- Task objective -
Quote the data below in full, please, without altering anything.
━━━━━━━━
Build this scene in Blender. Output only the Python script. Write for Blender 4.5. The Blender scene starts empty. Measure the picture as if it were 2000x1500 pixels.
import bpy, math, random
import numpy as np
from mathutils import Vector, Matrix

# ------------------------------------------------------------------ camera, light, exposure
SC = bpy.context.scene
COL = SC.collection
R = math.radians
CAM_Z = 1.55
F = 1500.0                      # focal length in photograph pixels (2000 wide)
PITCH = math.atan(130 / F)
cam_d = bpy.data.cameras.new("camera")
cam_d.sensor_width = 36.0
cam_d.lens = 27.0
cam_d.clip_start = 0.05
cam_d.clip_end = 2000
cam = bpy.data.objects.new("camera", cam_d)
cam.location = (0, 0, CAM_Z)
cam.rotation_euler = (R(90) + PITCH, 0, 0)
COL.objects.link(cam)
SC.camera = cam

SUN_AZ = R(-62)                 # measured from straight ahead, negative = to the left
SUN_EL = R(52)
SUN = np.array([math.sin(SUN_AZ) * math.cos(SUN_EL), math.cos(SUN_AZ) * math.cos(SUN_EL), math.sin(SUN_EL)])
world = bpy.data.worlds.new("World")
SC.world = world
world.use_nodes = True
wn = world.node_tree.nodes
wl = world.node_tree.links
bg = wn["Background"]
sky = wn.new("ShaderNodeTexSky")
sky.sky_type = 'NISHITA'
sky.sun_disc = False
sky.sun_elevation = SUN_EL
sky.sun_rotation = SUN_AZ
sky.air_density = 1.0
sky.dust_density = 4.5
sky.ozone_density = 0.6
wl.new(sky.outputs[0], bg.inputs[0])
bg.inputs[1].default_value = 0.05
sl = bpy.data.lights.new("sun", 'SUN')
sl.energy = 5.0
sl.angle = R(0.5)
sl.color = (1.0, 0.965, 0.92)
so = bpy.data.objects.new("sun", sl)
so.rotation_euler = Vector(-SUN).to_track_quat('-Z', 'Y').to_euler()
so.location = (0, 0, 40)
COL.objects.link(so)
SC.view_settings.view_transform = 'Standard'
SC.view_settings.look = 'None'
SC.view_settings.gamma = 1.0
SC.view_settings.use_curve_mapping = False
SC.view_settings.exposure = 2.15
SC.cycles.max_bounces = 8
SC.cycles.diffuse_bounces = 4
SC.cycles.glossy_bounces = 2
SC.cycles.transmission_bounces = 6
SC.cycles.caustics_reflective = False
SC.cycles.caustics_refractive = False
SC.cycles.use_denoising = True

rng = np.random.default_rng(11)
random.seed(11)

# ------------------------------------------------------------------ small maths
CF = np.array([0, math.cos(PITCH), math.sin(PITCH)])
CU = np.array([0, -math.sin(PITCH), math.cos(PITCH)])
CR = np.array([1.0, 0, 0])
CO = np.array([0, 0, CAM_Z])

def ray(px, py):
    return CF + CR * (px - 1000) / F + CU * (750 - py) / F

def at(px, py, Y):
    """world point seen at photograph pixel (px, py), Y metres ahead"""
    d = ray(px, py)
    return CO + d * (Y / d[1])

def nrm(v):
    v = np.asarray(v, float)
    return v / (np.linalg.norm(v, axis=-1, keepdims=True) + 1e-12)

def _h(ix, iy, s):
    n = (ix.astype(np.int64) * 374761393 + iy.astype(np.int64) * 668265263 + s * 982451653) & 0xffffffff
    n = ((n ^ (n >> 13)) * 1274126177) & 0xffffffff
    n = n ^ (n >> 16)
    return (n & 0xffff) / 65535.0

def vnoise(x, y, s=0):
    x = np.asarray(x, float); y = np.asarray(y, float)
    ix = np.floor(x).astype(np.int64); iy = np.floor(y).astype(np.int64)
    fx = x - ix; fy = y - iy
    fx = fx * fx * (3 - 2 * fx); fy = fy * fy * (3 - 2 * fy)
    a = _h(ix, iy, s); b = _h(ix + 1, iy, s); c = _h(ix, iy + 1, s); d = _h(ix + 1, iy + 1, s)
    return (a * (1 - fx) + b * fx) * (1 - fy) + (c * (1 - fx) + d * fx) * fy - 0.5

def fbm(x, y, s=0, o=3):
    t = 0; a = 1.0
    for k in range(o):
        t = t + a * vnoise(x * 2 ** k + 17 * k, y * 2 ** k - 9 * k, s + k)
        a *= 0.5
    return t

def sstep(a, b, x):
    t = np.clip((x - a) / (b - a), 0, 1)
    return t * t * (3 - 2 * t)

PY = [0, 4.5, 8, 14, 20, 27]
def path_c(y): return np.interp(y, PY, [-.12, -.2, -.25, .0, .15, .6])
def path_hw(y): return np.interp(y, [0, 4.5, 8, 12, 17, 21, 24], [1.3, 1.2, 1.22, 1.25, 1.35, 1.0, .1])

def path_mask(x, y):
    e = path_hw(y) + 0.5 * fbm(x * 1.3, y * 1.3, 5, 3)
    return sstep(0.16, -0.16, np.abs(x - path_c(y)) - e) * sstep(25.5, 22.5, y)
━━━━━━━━
- Solution -
Build this scene in Blender. Output only the Python script. Write for Blender 4.5. The Blender scene starts empty. Measure the picture as if it were 2000x1500 pixels.
import bpy, math, random
import numpy as np
from mathutils import Vector, Matrix

# ------------------------------------------------------------------ camera, light, exposure
SC = bpy.context.scene
COL = SC.collection
R = math.radians
CAM_Z = 1.55
F = 1500.0                      # focal length in photograph pixels (2000 wide)
PITCH = math.atan(130 / F)
cam_d = bpy.data.cameras.new("camera")
cam_d.sensor_width = 36.0
cam_d.lens = 27.0
cam_d.clip_start = 0.05
cam_d.clip_end = 2000
cam = bpy.data.objects.new("camera", cam_d)
cam.location = (0, 0, CAM_Z)
cam.rotation_euler = (R(90) + PITCH, 0, 0)
COL.objects.link(cam)
SC.camera = cam

SUN_AZ = R(-62)                 # measured from straight ahead, negative = to the left
SUN_EL = R(52)
SUN = np.array([math.sin(SUN_AZ) * math.cos(SUN_EL), math.cos(SUN_AZ) * math.cos(SUN_EL), math.sin(SUN_EL)])
world = bpy.data.worlds.new("World")
SC.world = world
world.use_nodes = True
wn = world.node_tree.nodes
wl = world.node_tree.links
bg = wn["Background"]
sky = wn.new("ShaderNodeTexSky")
sky.sky_type = 'NISHITA'
sky.sun_disc = False
sky.sun_elevation = SUN_EL
sky.sun_rotation = SUN_AZ
sky.air_density = 1.0
sky.dust_density = 4.5
sky.ozone_density = 0.6
wl.new(sky.outputs[0], bg.inputs[0])
bg.inputs[1].default_value = 0.05
sl = bpy.data.lights.new("sun", 'SUN')
sl.energy = 5.0
sl.angle = R(0.5)
sl.color = (1.0, 0.965, 0.92)
so = bpy.data.objects.new("sun", sl)
so.rotation_euler = Vector(-SUN).to_track_quat('-Z', 'Y').to_euler()
so.location = (0, 0, 40)
COL.objects.link(so)
SC.view_settings.view_transform = 'Standard'
SC.view_settings.look = 'None'
SC.view_settings.gamma = 1.0
SC.view_settings.use_curve_mapping = False
SC.view_settings.exposure = 2.15
SC.cycles.max_bounces = 8
SC.cycles.diffuse_bounces = 4
SC.cycles.glossy_bounces = 2
SC.cycles.transmission_bounces = 6
SC.cycles.caustics_reflective = False
SC.cycles.caustics_refractive = False
SC.cycles.use_denoising = True

rng = np.random.default_rng(11)
random.seed(11)

# ------------------------------------------------------------------ small maths
CF = np.array([0, math.cos(PITCH), math.sin(PITCH)])
CU = np.array([0, -math.sin(PITCH), math.cos(PITCH)])
CR = np.array([1.0, 0, 0])
CO = np.array([0, 0, CAM_Z])

def ray(px, py):
    return CF + CR * (px - 1000) / F + CU * (750 - py) / F

def at(px, py, Y):
    """world point seen at photograph pixel (px, py), Y metres ahead"""
    d = ray(px, py)
    return CO + d * (Y / d[1])

def nrm(v):
    v = np.asarray(v, float)
    return v / (np.linalg.norm(v, axis=-1, keepdims=True) + 1e-12)

def _h(ix, iy, s):
    n = (ix.astype(np.int64) * 374761393 + iy.astype(np.int64) * 668265263 + s * 982451653) & 0xffffffff
    n = ((n ^ (n >> 13)) * 1274126177) & 0xffffffff
    n = n ^ (n >> 16)
    return (n & 0xffff) / 65535.0

def vnoise(x, y, s=0):
    x = np.asarray(x, float); y = np.asarray(y, float)
    ix = np.floor(x).astype(np.int64); iy = np.floor(y).astype(np.int64)
    fx = x - ix; fy = y - iy
    fx = fx * fx * (3 - 2 * fx); fy = fy * fy * (3 - 2 * fy)
    a = _h(ix, iy, s); b = _h(ix + 1, iy, s); c = _h(ix, iy + 1, s); d = _h(ix + 1, iy + 1, s)
    return (a * (1 - fx) + b * fx) * (1 - fy) + (c * (1 - fx) + d * fx) * fy - 0.5

def fbm(x, y, s=0, o=3):
    t = 0; a = 1.0
    for k in range(o):
        t = t + a * vnoise(x * 2 ** k + 17 * k, y * 2 ** k - 9 * k, s + k)
        a *= 0.5
    return t

def sstep(a, b, x):
    t = np.clip((x - a) / (b - a), 0, 1)
    return t * t * (3 - 2 * t)

PY = [0, 4.5, 8, 14, 20, 27]
def path_c(y): return np.interp(y, PY, [-.12, -.2, -.25, .0, .15, .6])
def path_hw(y): return np.interp(y, [0, 4.5, 8, 12, 17, 21, 24], [1.3, 1.2, 1.22, 1.25, 1.35, 1.0, .1])

def path_mask(x, y):
    e = path_hw(y) + 0.5 * fbm(x * 1.3, y * 1.3, 5, 3)
    return sstep(0.16, -0.16, np.abs(x - path_c(y)) - e) * sstep(25.5, 22.5, y)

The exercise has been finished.